▸ Written instruction:
Show each line that has the string "from" in it.

# start of Given material

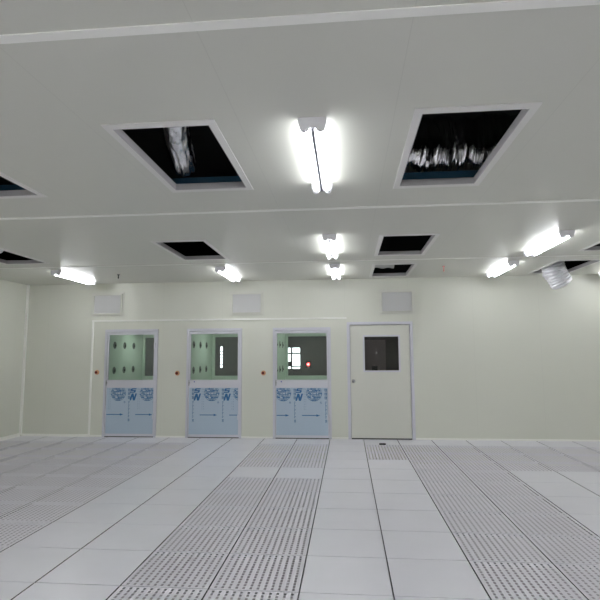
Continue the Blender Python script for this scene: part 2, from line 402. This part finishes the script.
# ---------------------------------------------------------------- printing on the film
LETTER = {'S': [[(1, .76), (1, 1), (.08, 1), (.08, .76)], [(0, .9), (.34, .9), (.34, .45), (0, .45)], [(.04, .38), (.96, .38), (.96, .62), (.04, .62)], [(.66, .1), (1, .1), (1, .52), (.66, .52)], [(0, 0), (.92, 0), (.92, .24), (0, .24)]],
          'N': [[(0, 0), (.30, 0), (.30, 1), (0, 1)], [(.70, 0), (1, 0), (1, 1), (.70, 1)], [(.0, 1), (.36, 1), (1, 0), (.64, 0)]],
          'R': [[(0, 0), (.25, 0), (.25, 1), (0, 1)], [(.25, 1), (.9, 1), (.9, .45), (.25, .45)], [(.4, .45), (.65, .45), (1, 0), (.75, 0)]]}
def print_film(parent, fx0, fx1, top, bottom, circles, y):
    """one printed sheet, its repeat running sideways; CIRCLES are the x of each round emblem"""
    bm = bmesh.new(); t = .0006
    def clip(x0, x1): return max(x0, fx0 + .005), min(x1, fx1 - .005)
    def rect(x0, x1, z0, z1, mi=0):
        x0, x1 = clip(x0, x1); z1 = min(z1, top - .004)
        if x1 - x0 > .002 and z1 > z0: box(bm, x0, x1, y - t, y, z0, z1, mi=mi)
    def add(ch, x, z, wd, ht, shear=0, mi=0):
        """block letter, its lower left corner at (x, z), leaning by SHEAR"""
        lift = 0
        for poly in LETTER[ch]:
            pts = [(x + px * wd + (pz - .5) * shear * ht, z + pz * ht) for px, pz in poly]; lift += .00004
            if min(p[0] for p in pts) < fx0 + .004 or max(p[0] for p in pts) > fx1 - .004: continue
            va = [bm.verts.new((px, y - t - lift, pz)) for px, pz in pts]; vb = [bm.verts.new((px, y, pz)) for px, pz in pts]
            fs = [bm.faces.new(va), bm.faces.new(vb[::-1])] + [bm.faces.new((va[q], va[(q + 1) % 4], vb[(q + 1) % 4], vb[q])) for q in range(4)]
            for fc in fs: fc.material_index = mi
    for ci, cx in enumerate(circles):
        rnd = random.Random(7)
        cz = top - .10; R = .142                                    # round emblem of broken strokes, top cut off by the rail
        for a in range(13):
            for b in range(11):
                px = -R + (a + .5) * 2 * R / 13; pz = -R + (b + .5) * 2 * R / 11
                rr = math.hypot(px, pz); keep = rnd.random(); w_ = .013 + .012 * rnd.random(); h_ = .010 + .014 * rnd.random(); pick = rnd.random()
                if rr < R * .97 and keep < (.66 if b % 3 else .86) and not (.03 < pz < .05) : rect(cx + px - w_ * .6, cx + px + w_ * .6, cz + pz - h_ * .5, cz + pz + h_ * .5, 0 if pick < .6 else 1)
        for a in range(40):                                         # rim
            an = math.pi * 2 * a / 40; rect(cx + R * math.cos(an) - .006, cx + R * math.cos(an) + .006, cz + R * math.sin(an) - .006, cz + R * math.sin(an) + .006, 1)
        add('R', cx + .119, top - .275, .012, .015, 0, 1)
        for a in range(12): an = a * math.pi / 6; rect(cx + .125 + .016 * math.cos(an) - .003, cx + .125 + .016 * math.cos(an) + .003, top - .268 + .016 * math.sin(an) - .003, top - .268 + .016 * math.sin(an) + .003, 1)
        for k in ((-1, 0) if ci == 0 else (0,)):                                           # lettering either side of the emblem
            bx = cx + k * .57
            add('S', bx + .240, top - .092, .105, .082, .30); add('N', bx + .242, top - .236, .105, .130, .30)
            col = bx + .215
            for q in range(3):                                      # three square characters down the column
                zc = top - .04 - q * .07
                rect(col - .025, col + .025, zc + .012, zc + .022, 1); rect(col - .022, col + .025, zc - .006, zc + .003, 1)
                rect(col - .020, col - .010, zc - .026, zc + .024, 1); rect(col + .007, col + .017, zc - .026, zc + .012, 1); rect(col - .022, col + .022, zc - .028, zc - .020, 1)
            for q in range(14): rect(col - .014, col + .014 - .008 * (q % 3), top - .263 - q * .022, top - .252 - q * .022, 1)
            for q in range(3): rect(col - .016 + .004 * q, col + .018, top - .585 - q * .016, top - .577 - q * .016, 1)
            rect(col - .012, col - .006, top - .63, top - .575, 1); rect(col + .008, col + .013, top - .63, top - .575, 1)
            dl = bx + .385                                          # double dashed fold marks
            for q in range(9): rect(dl, dl + .004, top - .04 - q * .045, top - .015 - q * .045, 1); rect(dl + .03, dl + .034, top - .04 - q * .045, top - .02 - q * .045, 1)
        az = top - .50                                              # arrow
        rect(cx - .225, cx + .04, az - .007, az + .007)
        for q in range(8):
            hw = .020 * (1 - q / 8); rect(cx + .04 + q * .008, cx + .048 + q * .008, az - hw, az + hw)
    return link('printed_lettering', bm, [M['ink'], M['ink_pale']], parent)

# ---------------------------------------------------------------- booth doors and booths
BOOTH_LAB = ['left', 'middle', 'right']
CIRC = [(.235, .805), (.43, .99), (.13, .70)]
PHR = ['leftmost booth door, its film showing two whole round emblems', 'middle booth door with a whole round emblem in the middle of its film', 'rightmost booth door beside the cream door, bright window seen through its glass']
for d, (x0, x1) in enumerate(DOORS):
    root = empty('door_%d' % (d + 1), ((x0 + x1) / 2, 0, 0)); structure(root); tag(root, 'aluminium framed ' + PHR[d], 'door')
    ox = (x0 + x1) / 2; a, b = x0 - ox, x1 - ox
    bm = bmesh.new(); ring_rect(bm, a, b, .0, 2.03, .045, -.022, .075, tb=0, tt=.05); link('door_frame', bm, M['alu'], root)
    la, lb = a + .048, b - .048
    bm = bmesh.new(); ga, gb = la + .028, lb - .028
    box(bm, la, ga, -.012, .035, .012, 1.975); box(bm, gb, lb, -.012, .035, .012, 1.975)
    box(bm, ga, gb, -.012, .035, 1.925, 1.975); box(bm, ga, gb, -.012, .035, .905, 1.065); box(bm, ga, gb, -.012, .035, .012, .085)
    leaf = link('door_leaf', bm, M['alu'], root)
    one('window_pane', M['glass'], (ga - .005, gb + .005, .010, .016, 1.06, 1.93), parent=leaf)
    one('kick_panel', M['alu'], (ga - .003, gb + .003, .0, .03, .08, .91), parent=leaf)
    film = one('protective_film', M['film'], (ga - .012, gb + .012, -.0145, -.0128, .062, .918), parent=leaf)
    film.parent = root
    pr = print_film(film, ga - .012, gb + .012, .918, .062, [ga - .012 + c for c in CIRC[d]], -.0147)
    one('door_sweep', M['black'], (la, lb, -.014, .02, .0, .014), parent=root)
    bm = bmesh.new(); cyl(bm, (la + .012, -.012, 1.01), (la + .012, -.045, 1.01), .012); cyl(bm, (la + .012, -.04, .96), (la + .012, -.04, 1.06), .008)
    link('door_handle', bm, M['steel'], root)
    for hz in (.38, 1.72):
        bm = bmesh.new(); cyl(bm, (b - .046, -.028, hz - .05), (b - .046, -.028, hz + .05), .008); box(bm, b - .075, b - .02, -.026, -.0225, hz - .045, hz + .045); link('hinge', bm, M['alu'], root)
    if d: 
        bm = bmesh.new(); cyl(bm, (la + .11, -.012, 1.03), (la + .11, -.016, 1.03), .012); link('lock_indicator', bm, M['blue_dot'], root)
    # booth behind the door
    br = empty('air_shower_booth', (ox, .08, 0)); tag(br, ['pale green booth with round nozzles seen through the leftmost glazed door', 'pale green booth with round nozzles seen through the middle glazed door', 'pale green booth whose far glass shows a bright window, behind the rightmost glazed door'][d], 'air shower', 'air shower booths behind the doors')
    a2, b2 = a + .02, b - .01; D = 1.72
    one('side_panel', M['booth'], (a2 - .04, a2, .004, D, .0, 2.1), parent=br)
    one('side_panel', M['booth'], (b2, b2 + .04, .004, D, .0, 2.1), parent=br)
    one('booth_roof', M['booth'], (a2, b2, .004, D, 2.05, 2.1), parent=br)
    one('booth_floor', M['grille'], (a2, b2, .004, D, -.03, .0), parent=br)
    one('roof_lamp', M['booth_lamp'], (a2 + .38, b2 - .38, .75, 1.05, 2.035, 2.05), parent=br)
    bm = bmesh.new(); box(bm, a2, a + .075, D - .05, D, 0, 2.05); box(bm, b - .075, b2, D - .05, D, 0, 2.05)
    box(bm, a + .075, b - .075, D - .05, D, 1.93, 2.05); box(bm, a + .075, b - .075, D - .05, D, 0, 1.07)
    fd = link('rear_door', bm, M['booth'], br)
    one('rear_pane', M['glass'], (a + .07, b - .07, D - .03, D - .024, 1.065, 1.935), parent=fd)
    for nz in (1.235, 1.735):
        for ny in (.28, .73, 1.18):
            bm = bmesh.new(); cyl(bm, (a2, ny, nz), (a2 + .006, ny, nz), .072, .066, n=24)
            nr = link('nozzle', bm, M['nozzle'], br, smooth=False)
            bm = bmesh.new(); bmesh.ops.create_uvsphere(bm, u_segments=16, v_segments=10, radius=.050, matrix=Matrix.Translation((a2 - .036, ny, nz)))
            cyl(bm, (a2 + .0, ny, nz - .01), (a2 + .018, ny - .003, nz - .012), .022, .020, n=14)
            link('nozzle_ball', bm, M['black'], nr, smooth=True)

# ---------------------------------------------------------------- cream door
root = empty('door_4', (.33, 0, 0)); structure(root); tag(root, 'cream hinged door with small square window and aluminium frame', 'door')
bm = bmesh.new(); ring_rect(bm, -.60, .60, .0, 2.12, .055, -.022, .075, tb=0, tt=.05); link('door_frame', bm, M['alu'], root)
bm = bmesh.new(); lx0, lx1 = -.54, .54; wx0, wx1, wz0, wz1 = -.28, .34, 1.23, 1.85
box(bm, lx0, wx0, .0, .04, .02, 2.063); box(bm, wx1, lx1, .0, .04, .02, 2.063); box(bm, wx0, wx1, .0, .04, .02, wz0); box(bm, wx0, wx1, .0, .04, wz1, 2.063)
leaf = link('door_leaf', bm, M['cream'], root)
bm = bmesh.new(); ring_rect(bm, wx0 - .028, wx1 + .028, wz0 - .028, wz1 + .028, .03, -.006, .0); link('window_frame', bm, M['alu'], leaf)
one('window_pane', M['glass_dark'], (wx0 - .001, wx1 + .001, .015, .021, wz0 - .001, wz1 + .001), parent=leaf)
one('door_sweep', M['black'], (lx0, lx1, -.004, .03, .0, .02), parent=root)
bm = bmesh.new(); cyl(bm, (-.49, 0, 1.04), (-.49, -.012, 1.04), .032, n=20); cyl(bm, (-.49, -.012, 1.04), (-.49, -.045, 1.04), .011)
bmesh.ops.create_uvsphere(bm, u_segments=16, v_segments=10, radius=.027, matrix=Matrix.Translation((-.49, -.06, 1.04)))
link('door_knob', bm, M['steel'], root, smooth=True)
for hz in (.3, 1.1, 1.85):
    bm = bmesh.new(); cyl(bm, (.543, -.03, hz - .05), (.543, -.03, hz + .05), .007); link('hinge', bm, M['alu'], root)

# ---------------------------------------------------------------- wall grilles
def grille(x, z, label):
    t = empty('return_air_grille', (x, 0, z)); tag(t, label, 'vent', 'return air grilles on the back wall')
    bm = bmesh.new(); ring_rect(bm, -.33, .33, -.235, .235, .035, -.008, 0); ring_rect(bm, -.298, .298, -.203, .203, .028, -.036, -.008); link('grille_frame', bm, M['cream'], t)
    one('back_plate', M['grille'], (-.275, .275, -.003, -.0005, -.18, .18), parent=t)
    bm = bmesh.new()
    for k in range(22):
        z_ = -.168 + k * .0155
        vs = [bm.verts.new(p) for p in ((-.268, -.004, z_ + .008), (.268, -.004, z_ + .008), (.268, -.016, z_), (-.268, -.016, z_), (-.268, -.014, z_ - .002), (.268, -.014, z_ - .002), (.268, -.0032, z_ + .006), (-.268, -.0032, z_ + .006))]
        bm.faces.new(vs[:4]); bm.faces.new(vs[4:]); bm.faces.new((vs[3], vs[2], vs[5], vs[4]))
    link('louvre', bm, M['grille'], t)
    return t
grille(-4.90, 2.52, 'pale louvred grille high on the back wall above the leftmost booth door')
grille(-2.15, 2.50, 'pale louvred grille high on the back wall between the middle and right booth doors')
grille(.66, 2.49, 'pale louvred grille high on the back wall above the cream door')

# ---------------------------------------------------------------- small things
for x, z, lab in ((-5.07, 1.21, 'orange push button left of the leftmost booth door'), (-3.48, 1.19, 'orange push button between the leftmost and middle booth doors'), (-1.83, 1.19, 'orange push button between the middle and rightmost booth doors')):
    t = empty('push_button', (x, 0, z)); tag(t, lab, 'button', 'push buttons beside the booth doors')
    bm = bmesh.new(); cyl(bm, (0, 0, 0), (0, -.012, 0), .046, .043, n=24); link('button_plate', bm, M['orange'], t)
    bm = bmesh.new(); cyl(bm, (-.004, -.012, 0), (-.004, -.03, 0), .016, n=16); cyl(bm, (-.004, -.03, 0), (-.004, -.042, 0), .028, .024, n=20); link('button_cap', bm, M['red'], t)
def stub(x, y, mm, lab, ln):
    bm = bmesh.new(); cyl(bm, (x, y, HC), (x, y, HC - .012), .022, n=14); cyl(bm, (x, y, HC - .01), (x, y, HC - ln), .009, n=10)
    cyl(bm, (x, y, HC - ln), (x, y, HC - ln - .02), .013, .006, n=10)
    tag(link('sprinkler_head', bm, mm), lab, 'sprinkler')
stub(-4.21, -1.05, M['black'], 'small black stub hanging from the ceiling right of the left wall lamp', .055)
stub(1.30, -1.2, M['redpipe'], 'small red stub hanging from the ceiling right of the small middle opening', .07)
t = one('door_stop', M['black'], (.25, .36, -.56, -.50, .0, .022), bev=.005); tag(t, 'small flat black stop lying on the floor in front of the cream door', 'door stop')

# things in the unlit hall
t = empty('indicator_lamp', (-1.60, 8.0, 1.2)); tag(t, 'glowing red lamp seen through the glass of the rightmost booth door', 'indicator lamp')
bm = bmesh.new(); box(bm, -.09, .09, -.05, 0, -.12, .12, bev=.008); link('lamp_housing', bm, M['black'], t)
bm = bmesh.new(); cyl(bm, (0, -.05, 0), (0, -.07, 0), .06, .05, n=20); link('red_lens', bm, M['indicator'], t)
bm = bmesh.new(); cyl(bm, (0, -.07, 0), (0, -.078, 0), .024, n=14); link('lens_core', bm, M['indicator_core'], t)
t = empty('floor_cabinet', (.62, 7.4, -.2)); tag(t, 'small dark cabinet standing beyond the window of the cream door', 'cabinet')
one('body', M['black'], (-.09, .09, -.15, .15, .06, 1.35), parent=t, bev=.01)
one('plinth', M['steel'], (-.08, .08, -.14, .14, 0, .06), parent=t)
t = empty('pilot_light', (.72, 7.95, 1.58)); tag(t, 'tiny white light seen through the window of the cream door', 'light')
bm = bmesh.new(); cyl(bm, (0, 0, 0), (0, -.02, 0), .04, n=16); link('housing', bm, M['steel'], t)
bm = bmesh.new(); cyl(bm, (0, -.02, 0), (0, -.03, 0), .028, n=16); link('lens', bm, M['pilot'], t)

# end of Given material

▸ Task answer:
Continue the Blender Python script for this scene: part 2, from line 402. This part finishes the script.
stub(-4.21, -1.05, M['black'], 'small black stub hanging from the ceiling right of the left wall lamp', .055)
stub(1.30, -1.2, M['redpipe'], 'small red stub hanging from the ceiling right of the small middle opening', .07)